You Can Make a Difference!

Many legislators will probably be in their home districts until Monday afternoon. Both the House and Senate are scheduled to go back into session at 4:00 p. m. Monday.

I am suggesting that you go to the LAE website for critical information on how to contact your legislators. Contact them early and often. Always be courteous. Be bold.  Ask for your legislator's cell number so you can text or call him/her while the Governor's bills are being debated. Take the time to inform yourself. Read the bills because legislators will try to tell you that this is not so bad, and that it will not affect "good" teachers or good schools.

Suggested project: A teacher by the name of Sharon Hebert has created the Red Card Initiative inspired by the shortage of red opposition cards at the capitol last week. Just click on the following links to get the project description and the postcard template. Be sure to use your return address on all postcards so the legislators know you are a unique person.

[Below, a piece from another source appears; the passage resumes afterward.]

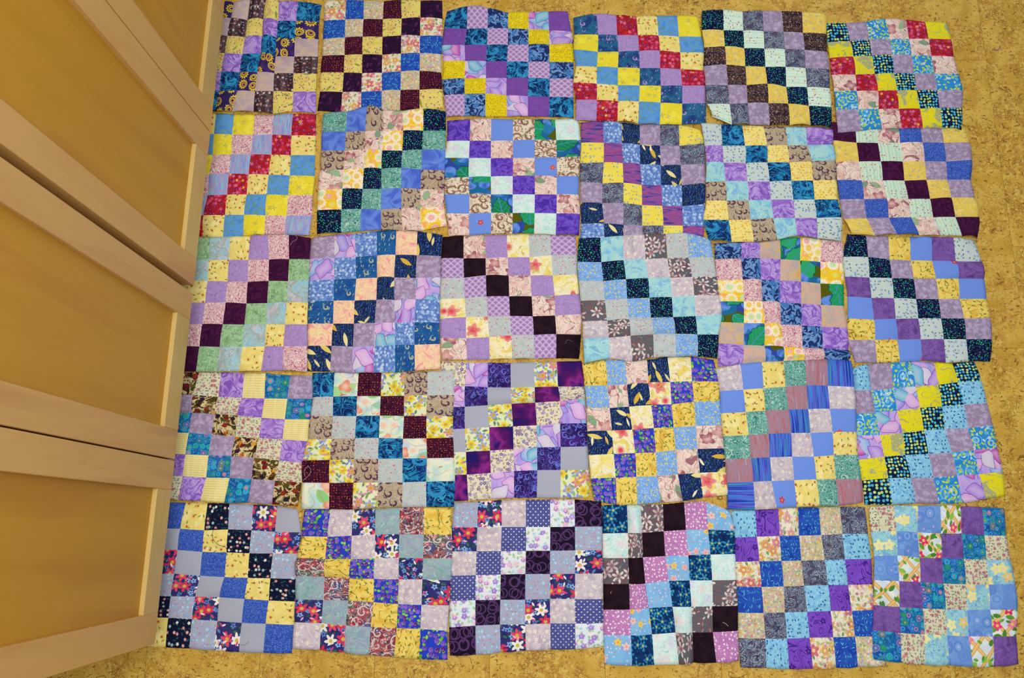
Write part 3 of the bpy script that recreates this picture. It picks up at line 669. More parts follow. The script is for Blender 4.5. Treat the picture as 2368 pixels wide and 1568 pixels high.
px(1,1,(700,220),'''195,175 412,155 600,110 745,140 925,145 1118,125 1320,150
178,340 400,340 580,335 748,332 930,330 1115,330 1325,335
170,515 392,515 575,505 735,512 922,515 1105,505 1320,510
162,695 382,690 568,682 730,682 915,680 1098,690 1312,700
145,880 370,870 555,868 728,870 912,862 1090,870 1310,880
135,1065 360,1058 542,1055 725,1060 915,1050 1088,1045 1308,1035
132,1285 355,1278 530,1260 728,1250 922,1258 1100,1255 1335,1210''')
px(1,2,(990,220),'''175,240 390,222 585,222 785,225 985,222 1175,225 1385,225
175,425 385,422 582,422 785,420 985,415 1185,415 1410,415
148,580 378,582 580,585 785,582 985,580 1190,575 1405,568
150,765 375,758 580,752 783,748 987,748 1190,748 1395,748
150,918 382,915 582,918 782,918 987,918 1190,920 1395,920
170,1095 380,1095 582,1088 782,1090 985,1090 1187,1095 1405,1098
190,1305 380,1295 582,1285 780,1280 980,1280 1180,1290 1395,1300''')
px(1,3,(1300,220),'''170,255 375,242 552,252 716,275 905,262 1080,275 1262,318
175,445 385,442 553,448 718,460 905,468 1085,470 1312,448
165,630 382,628 560,630 722,640 910,650 1095,645 1320,638
165,810 372,818 565,815 735,832 915,835 1105,835 1325,812
165,998 370,1000 565,1005 738,1020 925,1028 1110,1028 1322,1010
175,1190 385,1192 568,1200 740,1208 935,1210 1115,1208 1312,1215
160,1370 390,1375 568,1375 740,1375 935,1375 1115,1375 1300,1375''')
px(1,4,(1590,220),'''118,268 305,280 502,285 700,295 898,300 1085,300 1330,318
155,475 320,475 525,480 730,475 920,470 1105,470 1340,460
165,635 330,632 535,632 735,628 938,628 1140,620 1365,610
165,810 348,802 550,805 755,805 955,800 1155,795 1372,790
170,985 360,982 562,978 768,972 975,972 1170,972 1385,970
145,1158 378,1160 580,1155 788,1145 990,1142 1190,1140 1420,1135
195,1345 405,1362 612,1358 828,1342 1005,1310 1195,1330 1420,1355''')
px(1,5,(1890,220),'''110,250 345,260 545,270 745,270 945,270 1140,275 1340,285
140,425 362,440 560,445 765,442 970,440 1170,442 1410,440
170,620 385,615 585,615 788,615 990,615 1190,615 1425,605
180,788 410,790 607,790 805,792 1005,788 1202,785 1420,782
205,965 430,965 640,962 842,962 1042,960 1238,950 1455,950
245,1148 458,1140 662,1135 868,1132 1072,1130 1275,1130 1498,1128
315,1290 535,1300 740,1290 945,1298 1145,1300 1340,1305 1478,1335''')
px(2,0,(400,500),'''120,200 345,195 530,190 715,185 880,175 1072,175 1278,205
100,405 335,408 518,405 700,408 888,402 1075,398 1265,400
80,600 320,600 505,605 692,608 885,600 1065,602 1258,598
50,800 298,800 490,800 680,808 872,805 1060,800 1250,800
40,1000 272,998 462,1000 665,1005 865,1000 1040,1005 1245,1005
20,1205 245,1205 435,1210 645,1210 850,1205 1022,1205 1245,1205
0,1440 215,1438 405,1440 612,1438 815,1435 1020,1430 1240,1440''')
px(2,1,(670,500),'''205,200 415,172 608,160 805,140 988,130 1182,140 1415,175
180,398 415,388 610,380 808,365 978,358 1175,362 1400,372
175,595 412,588 615,578 808,570 968,570 1168,572 1395,565
170,792 408,785 602,782 802,775 970,775 1165,770 1388,775
168,995 400,995 595,995 790,992 975,985 1155,982 1385,985
165,1202 390,1202 585,1208 785,1202 975,1195 1155,1190 1390,1185
165,1435 372,1438 575,1450 778,1450 975,1445 1160,1430 1395,1415''')
px(2,2,(980,500),'''175,190 368,180 568,175 768,170 970,165 1170,172 1402,178
160,388 368,390 572,388 775,380 978,378 1180,362 1418,360
155,580 372,568 575,548 785,548 988,550 1192,548 1420,540
148,770 378,758 580,742 790,740 998,740 1210,735 1440,720
148,950 388,935 590,930 798,925 1008,925 1215,920 1458,905
152,1130 392,1128 605,1118 808,1105 1018,1098 1225,1092 1455,1095
165,1335 400,1330 608,1325 818,1320 1020,1320 1225,1315 1435,1322''')
px(2,3,(1300,500),'''155,205 352,200 558,182 758,172 958,165 1155,165 1370,215
140,425 362,428 568,410 770,400 972,392 1172,385 1400,382
150,602 380,602 590,585 795,575 1000,572 1200,565 1425,562
170,785 395,778 600,765 805,758 1012,750 1218,738 1450,735
185,978 412,968 615,948 820,940 1025,935 1232,925 1475,905
190,1140 430,1125 630,1110 840,1095 1045,1090 1250,1095 1445,1100
205,1365 440,1320 650,1345 845,1310 1050,1305 1255,1300 1430,1320''')
px(2,4,(1610,500),'''165,250 412,240 582,235 775,210 960,200 1155,210 1360,235
172,398 415,390 588,388 780,398 962,410 1150,422 1362,440
190,595 428,590 598,590 775,595 970,605 1150,622 1365,630
215,790 440,788 612,790 775,798 972,808 1155,820 1370,830
215,978 442,988 632,992 788,1002 975,1012 1162,1022 1400,1032
200,1175 440,1190 632,1198 805,1205 985,1215 1170,1225 1412,1238
200,1395 430,1370 640,1360 805,1355 995,1345 1185,1345 1415,1350''')
px(2,5,(1920,500),'''155,165 330,180 535,185 738,188 935,190 1140,195 1330,220
118,375 350,378 550,400 745,410 945,412 1160,418 1400,420
135,560 362,568 572,572 772,578 978,578 1185,578 1425,578
160,742 382,755 590,758 795,765 1000,768 1200,765 1448,765
160,945 402,958 605,950 815,945 1025,945 1235,948 1480,940
168,1145 415,1145 622,1142 838,1138 1050,1138 1258,1138 1498,1138
230,1355 430,1358 645,1350 850,1340 1070,1355 1275,1345 1480,1345''')
px(3,0,(360,810),'''170,205 400,205 605,205 820,210 1020,215 1245,230 1448,235
140,405 350,415 580,430 800,440 1005,445 1218,448 1452,450
115,575 335,578 548,590 755,605 980,625 1195,638 1430,640
90,760 305,765 518,780 735,798 955,812 1172,825 1408,842
65,955 280,965 490,972 700,980 915,995 1145,1020 1365,1045
40,1160 250,1165 465,1178 680,1182 888,1192 1105,1205 1350,1225
20,1375 210,1385 412,1395 635,1412 855,1412 1075,1425 1315,1440''')
px(3,1,(670,810),'''210,210 415,205 640,212 850,205 1065,200 1275,195 1515,185
215,435 405,430 625,425 842,425 1058,422 1272,418 1520,415
195,612 400,610 618,610 835,605 1058,608 1265,610 1510,612
170,825 390,820 605,815 825,812 1048,818 1265,815 1512,808
120,1020 370,1015 598,1008 818,1005 1045,1002 1270,1000 1520,995
120,1225 368,1228 590,1225 818,1225 1045,1222 1262,1215 1530,1212
110,1468 365,1468 585,1470 818,1455 1040,1450 1265,1450 1520,1448''')
px(3,2,(1000,810),'''75,100 318,110 515,115 722,118 938,110 1150,105 1380,98
90,335 300,335 510,342 725,345 945,340 1162,335 1405,335
95,525 298,522 512,508 732,495 950,485 1180,470 1412,455
95,735 300,725 525,712 745,705 965,695 1180,680 1425,675
100,950 310,940 532,928 750,915 968,900 1185,895 1435,890
110,1155 318,1150 540,1135 755,1118 970,1110 1185,1108 1445,1108
110,1400 332,1390 545,1375 755,1365 965,1365 1185,1368 1450,1365''')
px(3,3,(1320,810),'''105,130 320,90 505,95 705,88 892,65 1108,62 1320,90
128,330 340,325 518,318 718,298 918,295 1120,290 1362,290
145,540 358,535 538,522 742,508 930,500 1135,480 1378,468
150,748 380,742 568,735 768,720 948,715 1155,702 1392,695
165,970 395,960 595,952 785,945 970,925 1170,915 1415,908
185,1185 415,1180 605,1172 800,1165 990,1150 1192,1135 1432,1125
215,1390 425,1430 615,1425 830,1410 1035,1395 1222,1365 1460,1335''')
px(3,4,(1630,810),'''95,175 328,130 525,112 725,100 922,92 1128,85 1355,98
135,380 355,365 542,352 745,338 938,325 1135,330 1378,340
145,585 378,572 558,560 770,552 955,545 1155,542 1395,545
165,795 405,785 588,775 795,768 975,765 1175,758 1400,755
185,1010 425,1000 600,992 808,985 1008,985 1190,972 1415,968
200,1225 445,1218 618,1210 825,1202 1030,1195 1210,1192 1445,1192
205,1475 462,1478 665,1462 850,1450 1058,1442 1240,1440 1465,1405''')
px(3,5,(1950,810),'''85,165 230,128 440,110 630,100 842,110 1010,118 1215,105
105,375 260,372 465,352 670,335 880,320 1065,295 1275,285
120,590 295,575 500,558 708,535 915,520 1115,505 1328,490
125,790 340,785 550,765 748,742 945,730 1155,720 1385,695
135,1015 380,985 575,970 790,960 1005,945 1210,925 1428,905
175,1205 415,1185 625,1180 835,1178 1050,1160 1260,1145 1475,1125
200,1430 452,1430 675,1418 885,1420 1105,1415 1320,1375 1500,1345''')
px(4,0,(320,1140),'''190,85 438,90 640,95 840,98 1065,108 1285,120 1470,150
160,325 385,332 610,345 830,338 1045,345 1265,360 1505,365
150,525 362,528 590,545 815,550 1028,558 1245,560 1480,560
120,750 330,748 570,765 795,778 1012,785 1220,790 1475,795
90,950 300,955 525,958 752,965 980,980 1205,995 1455,1005
60,1150 275,1155 495,1168 730,1185 955,1202 1180,1210 1440,1222
20,1410 250,1428 470,1440 700,1455 930,1472 1155,1480 1418,1485''')
px(4,1,(660,1140),'''180,152 420,150 620,155 835,148 1060,135 1285,135 1530,135
150,400 390,405 615,395 832,385 1055,382 1280,385 1540,390
110,600 370,608 605,612 830,605 1050,600 1275,605 1545,605
100,765 365,775 595,790 820,795 1048,800 1268,800 1530,810
95,985 350,990 585,995 815,1010 1040,1028 1260,1035 1515,1040
85,1195 335,1205 560,1225 790,1240 1030,1250 1250,1258 1500,1275
65,1440 318,1450 545,1475 775,1498 1005,1515 1235,1535 1500,1545''')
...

Look, I'm not going to lie to you. The odds are stacked in the Governor's favor. Right now he is the most powerful governor I have seen in my 40 years of observing the legislature! We have all seen him willing to punish any legislator who has the nerve to buck him in any way. But that can change! Those legislators are elected by the people, not the Governor! Teachers work miracles with their students every day because of their creativity and dedication. For once, please use that creativity and dedication to save your profession.

If you click on the bill numbers listed here you can view the bills going to the House and Senate floor this week. The Senate will be debating SB 597 and SB 603. The House will be debating HB 974and 976.

You need to read this blog at Teacher in A Strange Land,  (this article was recommended by one of my readers) so you can see how easily things can go wrong with value-added evaluation. The more accounts I read about this nutty scheme, the more I realize that it is a travesty that legislators would blindly mandate this as a way of destroying teacher tenure and for firing a certain percentage of teachers each year. What's shocking is that in certain instances it can result in firing some really good teachers! There is a case of a highly acclaimed teacher in Washington DCwho was fired because the school administrator had allowed or encouraged cheating on the test the year before, and therefore her students' beginning scores were inflated and her value-added score was unsatisfactory! This was only learned after she was fired and fortunately was able to get a job in another system. By the way, this scenario was set in motion during the administration of Michelle Rhee as Superintendent of Washington DC schools.

For your information: A new group was formed in Louisiana a few weeks ago, for the purpose of trying to get teachers to support and testify in favor Governor Jindal's reform package. Governor Jindal highly recommended Rayne Martin, a non-educator administrator from the LDOE who left her post there to become the director of Stand For Children Louisiana. A principal told me that Rayne Martin had trained a group of principals in using the new COMPASS evaluation system for the Act 54 evaluation. Imagine that! A non-educator with absolutely no education credentials and no teaching experience training highly experienced principals about how to evaluate teachers. That would be like sending in a history teacher to train doctors on how to use a new surgical method! This is who has been developing the new evaluation plan for you this coming year. What an insult to professional educators. Why didn't our local superintendents object to this? Are we so used to being treating like cattle that we have no pride?

The CEO of the national office of Stand For Children is Emma Bloomberg, the daughter of billionaire Mayor of New York, Michael Bloomberg. I think Bloomberg should give Rayne Martin an "ineffective" evaluation because she was only able to get two Louisiana teachers to testify in favor of the reforms during the debate in both committees last week. (One of the teachers said she was in favor of HB 974 because it did away with seniority in RIF and she was only a second year teacher in danger of being laid off using the present system) Maybe Martin should be placed on an "intensive assistance" program because she did not produce the "value-added goals" in her new job.